### Challenge
Transcribe the lines from the start of the data below through the line with "def rgb(r, g, b): return", word for word and nothing more.

### Recorded information
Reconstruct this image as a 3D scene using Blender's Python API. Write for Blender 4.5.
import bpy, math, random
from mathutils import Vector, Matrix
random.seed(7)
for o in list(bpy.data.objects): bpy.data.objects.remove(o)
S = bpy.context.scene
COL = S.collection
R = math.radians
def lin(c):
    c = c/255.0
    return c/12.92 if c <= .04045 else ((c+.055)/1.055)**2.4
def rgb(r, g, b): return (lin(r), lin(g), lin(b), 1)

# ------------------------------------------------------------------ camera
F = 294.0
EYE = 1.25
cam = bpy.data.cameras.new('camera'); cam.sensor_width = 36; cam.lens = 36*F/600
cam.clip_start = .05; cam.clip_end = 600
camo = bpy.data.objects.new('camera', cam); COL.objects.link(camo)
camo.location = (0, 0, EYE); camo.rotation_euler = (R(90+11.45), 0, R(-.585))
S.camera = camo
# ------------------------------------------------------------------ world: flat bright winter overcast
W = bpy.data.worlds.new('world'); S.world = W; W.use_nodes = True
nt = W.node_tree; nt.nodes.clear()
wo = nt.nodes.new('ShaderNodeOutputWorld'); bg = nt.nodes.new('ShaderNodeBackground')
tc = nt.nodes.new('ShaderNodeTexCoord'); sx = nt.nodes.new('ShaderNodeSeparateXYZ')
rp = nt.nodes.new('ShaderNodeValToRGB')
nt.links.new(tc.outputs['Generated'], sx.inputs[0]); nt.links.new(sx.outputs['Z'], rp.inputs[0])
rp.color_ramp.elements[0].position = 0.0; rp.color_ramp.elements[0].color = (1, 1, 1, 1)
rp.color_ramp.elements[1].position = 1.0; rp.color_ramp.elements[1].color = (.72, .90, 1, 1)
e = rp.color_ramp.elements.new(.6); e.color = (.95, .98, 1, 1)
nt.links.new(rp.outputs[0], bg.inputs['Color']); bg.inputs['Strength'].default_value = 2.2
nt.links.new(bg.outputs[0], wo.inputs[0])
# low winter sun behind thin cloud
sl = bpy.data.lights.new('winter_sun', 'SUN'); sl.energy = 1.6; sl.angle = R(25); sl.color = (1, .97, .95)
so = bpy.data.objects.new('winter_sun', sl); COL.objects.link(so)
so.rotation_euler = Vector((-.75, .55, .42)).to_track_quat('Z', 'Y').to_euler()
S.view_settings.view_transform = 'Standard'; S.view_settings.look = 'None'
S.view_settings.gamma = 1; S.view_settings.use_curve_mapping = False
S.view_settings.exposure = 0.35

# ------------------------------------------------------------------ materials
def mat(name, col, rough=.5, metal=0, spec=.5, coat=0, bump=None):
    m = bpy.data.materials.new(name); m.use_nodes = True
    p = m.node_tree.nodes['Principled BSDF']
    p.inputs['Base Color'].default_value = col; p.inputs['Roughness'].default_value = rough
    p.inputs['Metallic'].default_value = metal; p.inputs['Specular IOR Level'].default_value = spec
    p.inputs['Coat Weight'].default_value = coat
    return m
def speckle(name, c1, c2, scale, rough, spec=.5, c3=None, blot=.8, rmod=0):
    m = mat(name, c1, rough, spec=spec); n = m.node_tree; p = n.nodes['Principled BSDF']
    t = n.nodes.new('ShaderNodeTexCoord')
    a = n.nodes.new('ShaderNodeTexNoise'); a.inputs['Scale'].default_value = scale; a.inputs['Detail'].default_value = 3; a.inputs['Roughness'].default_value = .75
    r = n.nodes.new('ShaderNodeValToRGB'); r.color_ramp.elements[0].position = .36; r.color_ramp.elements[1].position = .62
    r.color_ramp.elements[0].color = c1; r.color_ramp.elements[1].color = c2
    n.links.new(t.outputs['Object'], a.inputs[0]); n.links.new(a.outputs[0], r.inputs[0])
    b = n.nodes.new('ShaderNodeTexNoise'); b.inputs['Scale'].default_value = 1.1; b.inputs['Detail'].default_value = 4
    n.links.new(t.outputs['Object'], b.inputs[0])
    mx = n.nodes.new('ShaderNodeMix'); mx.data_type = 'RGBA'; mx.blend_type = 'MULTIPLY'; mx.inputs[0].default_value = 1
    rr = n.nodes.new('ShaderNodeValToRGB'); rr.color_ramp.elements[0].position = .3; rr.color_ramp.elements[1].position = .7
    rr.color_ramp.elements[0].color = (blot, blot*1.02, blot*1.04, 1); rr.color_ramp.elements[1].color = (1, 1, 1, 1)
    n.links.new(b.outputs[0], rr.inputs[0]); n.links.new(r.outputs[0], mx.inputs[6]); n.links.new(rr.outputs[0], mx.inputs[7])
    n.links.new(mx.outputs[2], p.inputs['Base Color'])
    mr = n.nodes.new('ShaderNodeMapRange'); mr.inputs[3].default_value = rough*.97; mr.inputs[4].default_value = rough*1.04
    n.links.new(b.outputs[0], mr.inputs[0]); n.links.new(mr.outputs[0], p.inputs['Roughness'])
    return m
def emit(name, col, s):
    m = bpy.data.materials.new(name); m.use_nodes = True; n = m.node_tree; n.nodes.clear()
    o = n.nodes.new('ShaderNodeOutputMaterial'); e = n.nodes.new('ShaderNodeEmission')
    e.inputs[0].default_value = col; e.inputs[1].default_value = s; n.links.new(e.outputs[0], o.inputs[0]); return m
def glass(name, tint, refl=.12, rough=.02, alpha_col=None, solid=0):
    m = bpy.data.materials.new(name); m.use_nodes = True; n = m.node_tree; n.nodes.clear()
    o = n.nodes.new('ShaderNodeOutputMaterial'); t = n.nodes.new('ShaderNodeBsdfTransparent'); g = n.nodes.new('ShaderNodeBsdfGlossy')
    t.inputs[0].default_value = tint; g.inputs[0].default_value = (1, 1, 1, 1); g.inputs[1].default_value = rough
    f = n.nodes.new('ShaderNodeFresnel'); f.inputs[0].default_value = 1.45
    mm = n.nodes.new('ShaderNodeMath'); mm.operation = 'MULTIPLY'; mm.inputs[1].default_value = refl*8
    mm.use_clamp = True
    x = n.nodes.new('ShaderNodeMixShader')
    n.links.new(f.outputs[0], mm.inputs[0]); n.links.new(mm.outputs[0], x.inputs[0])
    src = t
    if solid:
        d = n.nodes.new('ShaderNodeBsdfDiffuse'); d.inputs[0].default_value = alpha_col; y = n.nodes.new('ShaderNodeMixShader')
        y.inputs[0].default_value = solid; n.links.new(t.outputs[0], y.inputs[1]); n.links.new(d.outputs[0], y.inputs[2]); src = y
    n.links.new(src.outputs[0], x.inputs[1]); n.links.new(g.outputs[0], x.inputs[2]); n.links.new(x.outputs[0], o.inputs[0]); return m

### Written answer
Reconstruct this image as a 3D scene using Blender's Python API. Write for Blender 4.5.
import bpy, math, random
from mathutils import Vector, Matrix
random.seed(7)
for o in list(bpy.data.objects): bpy.data.objects.remove(o)
S = bpy.context.scene
COL = S.collection
R = math.radians
def lin(c):
    c = c/255.0
    return c/12.92 if c <= .04045 else ((c+.055)/1.055)**2.4
def rgb(r, g, b): return (lin(r), lin(g), lin(b), 1)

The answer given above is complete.